## SOURCE MATERIAL
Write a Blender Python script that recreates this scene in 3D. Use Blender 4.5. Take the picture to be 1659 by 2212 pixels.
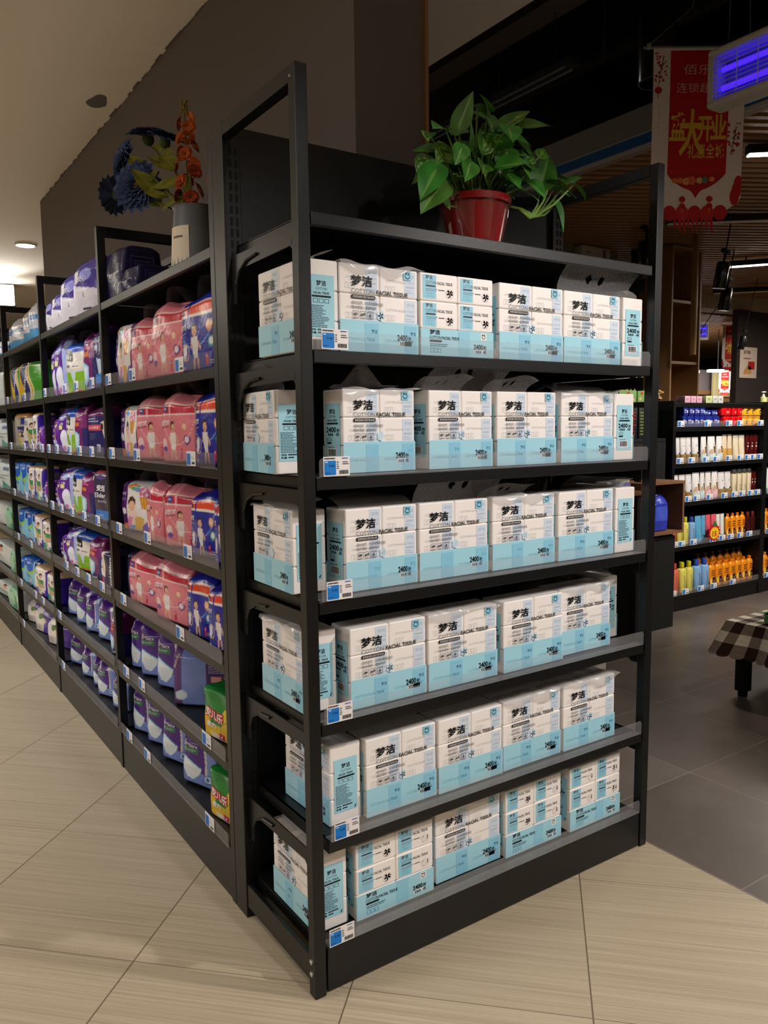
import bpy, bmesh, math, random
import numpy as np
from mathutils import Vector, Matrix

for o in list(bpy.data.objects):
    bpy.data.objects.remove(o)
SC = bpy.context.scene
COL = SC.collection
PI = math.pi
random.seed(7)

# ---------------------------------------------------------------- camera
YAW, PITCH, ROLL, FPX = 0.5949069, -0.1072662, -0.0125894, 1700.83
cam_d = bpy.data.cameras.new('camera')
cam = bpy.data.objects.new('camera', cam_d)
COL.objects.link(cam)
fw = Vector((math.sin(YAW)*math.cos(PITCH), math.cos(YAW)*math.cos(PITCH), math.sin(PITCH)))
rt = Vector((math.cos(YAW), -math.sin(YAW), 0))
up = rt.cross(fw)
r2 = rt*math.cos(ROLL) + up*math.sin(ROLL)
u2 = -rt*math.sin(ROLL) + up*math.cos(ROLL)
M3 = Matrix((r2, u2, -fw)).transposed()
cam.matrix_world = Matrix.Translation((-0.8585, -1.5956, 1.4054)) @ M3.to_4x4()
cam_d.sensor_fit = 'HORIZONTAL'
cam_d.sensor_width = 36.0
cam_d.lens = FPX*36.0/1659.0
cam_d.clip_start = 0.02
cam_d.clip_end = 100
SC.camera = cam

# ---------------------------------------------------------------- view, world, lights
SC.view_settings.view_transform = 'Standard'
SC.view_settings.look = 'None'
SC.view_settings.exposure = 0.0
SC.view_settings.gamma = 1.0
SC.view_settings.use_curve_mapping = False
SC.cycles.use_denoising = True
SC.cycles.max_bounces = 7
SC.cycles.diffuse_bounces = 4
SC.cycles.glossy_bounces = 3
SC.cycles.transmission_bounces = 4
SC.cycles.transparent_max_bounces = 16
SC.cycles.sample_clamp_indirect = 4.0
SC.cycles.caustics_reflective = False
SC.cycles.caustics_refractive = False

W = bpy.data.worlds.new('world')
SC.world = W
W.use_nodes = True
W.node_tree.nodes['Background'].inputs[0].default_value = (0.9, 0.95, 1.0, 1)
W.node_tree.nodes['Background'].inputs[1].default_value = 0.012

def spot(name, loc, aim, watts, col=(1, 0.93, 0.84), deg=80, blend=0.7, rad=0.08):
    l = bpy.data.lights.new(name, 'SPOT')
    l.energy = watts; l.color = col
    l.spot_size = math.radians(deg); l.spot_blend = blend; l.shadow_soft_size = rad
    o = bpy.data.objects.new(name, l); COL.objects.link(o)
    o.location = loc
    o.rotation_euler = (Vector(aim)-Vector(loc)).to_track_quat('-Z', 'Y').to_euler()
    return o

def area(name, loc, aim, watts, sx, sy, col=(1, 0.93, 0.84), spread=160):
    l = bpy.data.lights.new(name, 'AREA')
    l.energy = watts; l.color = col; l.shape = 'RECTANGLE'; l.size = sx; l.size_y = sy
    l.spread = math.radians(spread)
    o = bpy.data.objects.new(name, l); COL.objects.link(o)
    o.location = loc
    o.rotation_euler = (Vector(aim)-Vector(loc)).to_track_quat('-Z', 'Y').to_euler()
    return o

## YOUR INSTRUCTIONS
All lines in the data that contain the word "scene" should be copied.

## EXERCISE OUTPUT
Write a Blender Python script that recreates this scene in 3D. Use Blender 4.5. Take the picture to be 1659 by 2212 pixels.
SC = bpy.context.scene